Tuesday 31 January 2012

Neolithic sights of Cornwall


Last weekend we went on a short trip to Cornwall. We were there to play a really fun fish-and-chip fuelled show in Falmouth, in a little pub full of nautical paraphernalia on the harbour (our thanks to Luke and Tom for their efforts in putting this show together). However we managed to fit in more than a little sightseeing.

Top of our list were a handful of Neolithic sites. First up, at the very tip of Cornwall was Lanyon Quoit, probably the most famous of these monuments. At between 2500-3500 thousand years old, its position at the edge of a field off a winding road at the top of a hill is inauspicious.
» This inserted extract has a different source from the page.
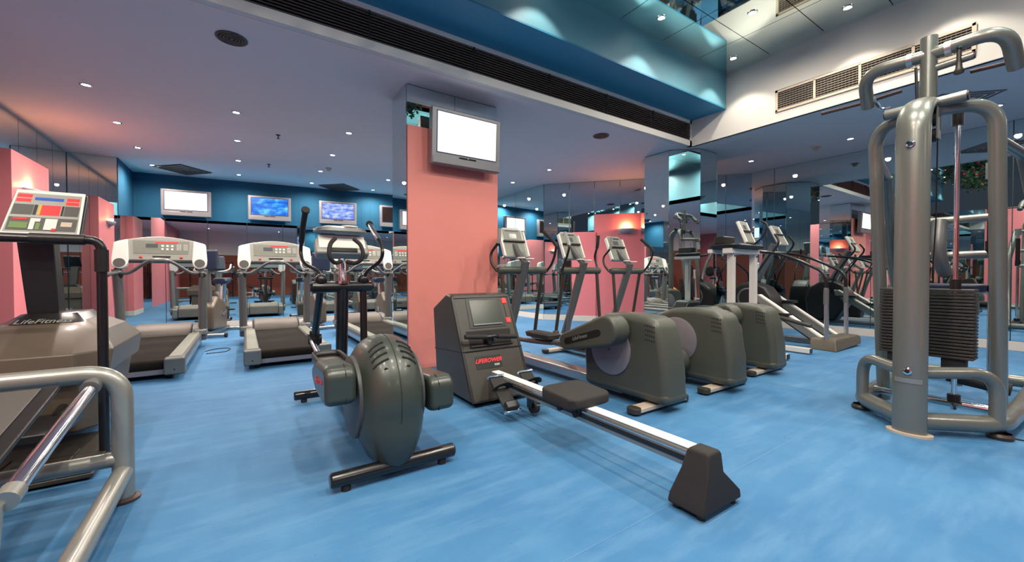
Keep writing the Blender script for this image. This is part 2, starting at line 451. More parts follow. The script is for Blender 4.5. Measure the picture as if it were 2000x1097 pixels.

Although smaller than some of the other sites we have seen recently, there was an impressive gravity to this site. Its small size is a relatively new phenomenon because a storm heavily damaged it in 1815 and attempts to reconstruct it were not able to recreate it accurately, as the stones were so badly damaged. Originally the horizontal stone, known as the capstone, was over 7 feet high and a man on a horse could sit underneath. Like many of these stones, its original function is not clear, but the capstone at the top puts it in to the dolmen portal category of stones - which suggests that it is a burial chamber (it is surrounded by barrows). It would be a bleak but remarkable place to bury your dead, at the peak of a hill in a place which feels even now like the end of the world.

Second on our list, and only a short distance from Lanyon Quoit was something completely different - Men an Tol. This monument comprises a highly unusal circular stone (Men an Tol is "the hole stone" in Cornish) and two standing stones in a line. The stones have always attracted superstitious feeling - some saying that they had healing powers. There are many stories of villagers passing sick children through the hole to cure them, and there has been a long held belief that a woman can increase her fertility by passing through the stone. A stern notice on the stile that led into the field warned people that the stones had recently been repaired and to keep away, but the condition of the grass around the hole stone suggested that the latter belief was still in practice.


The site is hidden in a dip on a plateau, and was only identifiable by the small gathering of people with walking poles stood in the field. There was a young fashionable man in tweed talking very loudly and authoritatively about how wonderful it would have been to have lived in one of the cottages that now stand dilapidated and weather beaten in the surrounding fields and how he was trying to renovate one. I wondered what the rate of infant mortality was for the Cornish families that so long ago fled these fields and not for the first time this trip considered the romantic myth of rural life.

We continued around the coast and almost by accident drove past the Merry Maidens, a classic stone circle that is unusual because it is perfectly circular. Being frozen in stone was the usual punishment for fun loving neolithic Britons, and these maidens had just been having too much fun, the Christians thought they were punished for having a dance on the Sabbath. Like many of the single stones on this part of the coast, the Merry Maidens is comprised of small but consistently sized stones. We loved the juxtaposition of the stones and the bus stop.